▸ **Problem statement**:
Copy out each line below exactly as it appears.

▸ **Dataset excerpt**:
---+---

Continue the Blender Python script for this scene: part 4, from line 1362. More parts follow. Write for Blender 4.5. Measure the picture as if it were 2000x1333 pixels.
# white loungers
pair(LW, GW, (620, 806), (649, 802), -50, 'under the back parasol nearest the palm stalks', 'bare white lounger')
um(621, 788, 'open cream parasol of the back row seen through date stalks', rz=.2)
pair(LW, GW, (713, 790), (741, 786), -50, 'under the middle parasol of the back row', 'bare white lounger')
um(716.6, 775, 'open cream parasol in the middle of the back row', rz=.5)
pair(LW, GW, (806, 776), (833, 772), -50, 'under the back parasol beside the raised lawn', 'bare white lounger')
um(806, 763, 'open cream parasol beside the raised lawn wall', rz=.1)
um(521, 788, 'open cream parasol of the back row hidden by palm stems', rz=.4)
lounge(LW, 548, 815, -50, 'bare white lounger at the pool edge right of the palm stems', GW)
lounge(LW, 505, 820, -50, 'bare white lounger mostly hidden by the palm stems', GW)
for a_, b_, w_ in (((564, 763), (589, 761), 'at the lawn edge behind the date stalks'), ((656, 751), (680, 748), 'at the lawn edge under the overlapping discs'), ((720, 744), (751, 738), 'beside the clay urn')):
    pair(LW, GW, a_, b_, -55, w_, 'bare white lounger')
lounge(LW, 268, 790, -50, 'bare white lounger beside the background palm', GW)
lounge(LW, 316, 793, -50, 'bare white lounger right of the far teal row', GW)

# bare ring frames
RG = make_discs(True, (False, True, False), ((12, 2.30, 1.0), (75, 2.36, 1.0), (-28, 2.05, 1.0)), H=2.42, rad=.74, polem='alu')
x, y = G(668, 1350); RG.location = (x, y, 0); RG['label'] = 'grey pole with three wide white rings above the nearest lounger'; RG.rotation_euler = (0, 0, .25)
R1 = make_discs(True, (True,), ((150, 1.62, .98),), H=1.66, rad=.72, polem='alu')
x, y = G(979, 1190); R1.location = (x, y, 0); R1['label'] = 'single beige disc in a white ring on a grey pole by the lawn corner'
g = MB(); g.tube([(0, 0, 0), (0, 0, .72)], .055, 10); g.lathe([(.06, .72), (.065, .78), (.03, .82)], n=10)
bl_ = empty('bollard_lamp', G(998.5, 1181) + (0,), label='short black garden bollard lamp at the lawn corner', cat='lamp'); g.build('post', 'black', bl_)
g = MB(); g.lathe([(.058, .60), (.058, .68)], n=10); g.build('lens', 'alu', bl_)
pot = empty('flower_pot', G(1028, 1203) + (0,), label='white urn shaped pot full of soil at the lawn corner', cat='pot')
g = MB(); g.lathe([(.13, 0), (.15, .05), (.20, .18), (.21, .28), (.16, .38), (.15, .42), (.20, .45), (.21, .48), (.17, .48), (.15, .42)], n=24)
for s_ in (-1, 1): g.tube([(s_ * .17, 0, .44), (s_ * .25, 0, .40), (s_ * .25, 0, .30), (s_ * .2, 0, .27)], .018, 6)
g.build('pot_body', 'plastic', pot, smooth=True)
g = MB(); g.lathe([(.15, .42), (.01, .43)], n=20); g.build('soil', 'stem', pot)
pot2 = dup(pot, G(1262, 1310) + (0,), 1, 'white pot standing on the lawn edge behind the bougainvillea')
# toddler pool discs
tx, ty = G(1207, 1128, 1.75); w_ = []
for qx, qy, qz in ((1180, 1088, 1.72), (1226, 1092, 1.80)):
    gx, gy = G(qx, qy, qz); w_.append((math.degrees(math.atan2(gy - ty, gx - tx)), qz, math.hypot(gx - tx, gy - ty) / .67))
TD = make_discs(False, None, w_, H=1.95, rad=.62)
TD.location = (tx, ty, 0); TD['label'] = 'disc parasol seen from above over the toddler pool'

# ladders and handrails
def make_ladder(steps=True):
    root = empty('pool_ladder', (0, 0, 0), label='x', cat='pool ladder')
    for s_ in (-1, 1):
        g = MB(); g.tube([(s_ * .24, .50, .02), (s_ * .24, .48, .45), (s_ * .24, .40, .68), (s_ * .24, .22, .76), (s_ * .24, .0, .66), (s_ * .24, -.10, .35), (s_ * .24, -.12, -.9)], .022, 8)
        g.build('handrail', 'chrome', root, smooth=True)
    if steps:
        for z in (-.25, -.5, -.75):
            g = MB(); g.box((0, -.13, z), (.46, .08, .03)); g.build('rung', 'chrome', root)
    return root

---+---

▸ **Result**:
Continue the Blender Python script for this scene: part 4, from line 1362. More parts follow. Write for Blender 4.5. Measure the picture as if it were 2000x1333 pixels.
# white loungers
pair(LW, GW, (620, 806), (649, 802), -50, 'under the back parasol nearest the palm stalks', 'bare white lounger')
um(621, 788, 'open cream parasol of the back row seen through date stalks', rz=.2)
pair(LW, GW, (713, 790), (741, 786), -50, 'under the middle parasol of the back row', 'bare white lounger')
um(716.6, 775, 'open cream parasol in the middle of the back row', rz=.5)
pair(LW, GW, (806, 776), (833, 772), -50, 'under the back parasol beside the raised lawn', 'bare white lounger')
um(806, 763, 'open cream parasol beside the raised lawn wall', rz=.1)
um(521, 788, 'open cream parasol of the back row hidden by palm stems', rz=.4)
lounge(LW, 548, 815, -50, 'bare white lounger at the pool edge right of the palm stems', GW)
lounge(LW, 505, 820, -50, 'bare white lounger mostly hidden by the palm stems', GW)
for a_, b_, w_ in (((564, 763), (589, 761), 'at the lawn edge behind the date stalks'), ((656, 751), (680, 748), 'at the lawn edge under the overlapping discs'), ((720, 744), (751, 738), 'beside the clay urn')):
    pair(LW, GW, a_, b_, -55, w_, 'bare white lounger')
lounge(LW, 268, 790, -50, 'bare white lounger beside the background palm', GW)
lounge(LW, 316, 793, -50, 'bare white lounger right of the far teal row', GW)

# bare ring frames
RG = make_discs(True, (False, True, False), ((12, 2.30, 1.0), (75, 2.36, 1.0), (-28, 2.05, 1.0)), H=2.42, rad=.74, polem='alu')
x, y = G(668, 1350); RG.location = (x, y, 0); RG['label'] = 'grey pole with three wide white rings above the nearest lounger'; RG.rotation_euler = (0, 0, .25)
R1 = make_discs(True, (True,), ((150, 1.62, .98),), H=1.66, rad=.72, polem='alu')
x, y = G(979, 1190); R1.location = (x, y, 0); R1['label'] = 'single beige disc in a white ring on a grey pole by the lawn corner'
g = MB(); g.tube([(0, 0, 0), (0, 0, .72)], .055, 10); g.lathe([(.06, .72), (.065, .78), (.03, .82)], n=10)
bl_ = empty('bollard_lamp', G(998.5, 1181) + (0,), label='short black garden bollard lamp at the lawn corner', cat='lamp'); g.build('post', 'black', bl_)
g = MB(); g.lathe([(.058, .60), (.058, .68)], n=10); g.build('lens', 'alu', bl_)
pot = empty('flower_pot', G(1028, 1203) + (0,), label='white urn shaped pot full of soil at the lawn corner', cat='pot')
g = MB(); g.lathe([(.13, 0), (.15, .05), (.20, .18), (.21, .28), (.16, .38), (.15, .42), (.20, .45), (.21, .48), (.17, .48), (.15, .42)], n=24)
for s_ in (-1, 1): g.tube([(s_ * .17, 0, .44), (s_ * .25, 0, .40), (s_ * .25, 0, .30), (s_ * .2, 0, .27)], .018, 6)
g.build('pot_body', 'plastic', pot, smooth=True)
g = MB(); g.lathe([(.15, .42), (.01, .43)], n=20); g.build('soil', 'stem', pot)
pot2 = dup(pot, G(1262, 1310) + (0,), 1, 'white pot standing on the lawn edge behind the bougainvillea')
# toddler pool discs
tx, ty = G(1207, 1128, 1.75); w_ = []
for qx, qy, qz in ((1180, 1088, 1.72), (1226, 1092, 1.80)):
    gx, gy = G(qx, qy, qz); w_.append((math.degrees(math.atan2(gy - ty, gx - tx)), qz, math.hypot(gx - tx, gy - ty) / .67))
TD = make_discs(False, None, w_, H=1.95, rad=.62)
TD.location = (tx, ty, 0); TD['label'] = 'disc parasol seen from above over the toddler pool'

# ladders and handrails
def make_ladder(steps=True):
    root = empty('pool_ladder', (0, 0, 0), label='x', cat='pool ladder')
    for s_ in (-1, 1):
        g = MB(); g.tube([(s_ * .24, .50, .02), (s_ * .24, .48, .45), (s_ * .24, .40, .68), (s_ * .24, .22, .76), (s_ * .24, .0, .66), (s_ * .24, -.10, .35), (s_ * .24, -.12, -.9)], .022, 8)
        g.build('handrail', 'chrome', root, smooth=True)
    if steps:
        for z in (-.25, -.5, -.75):
            g = MB(); g.box((0, -.13, z), (.46, .08, .03)); g.build('rung', 'chrome', root)
    return root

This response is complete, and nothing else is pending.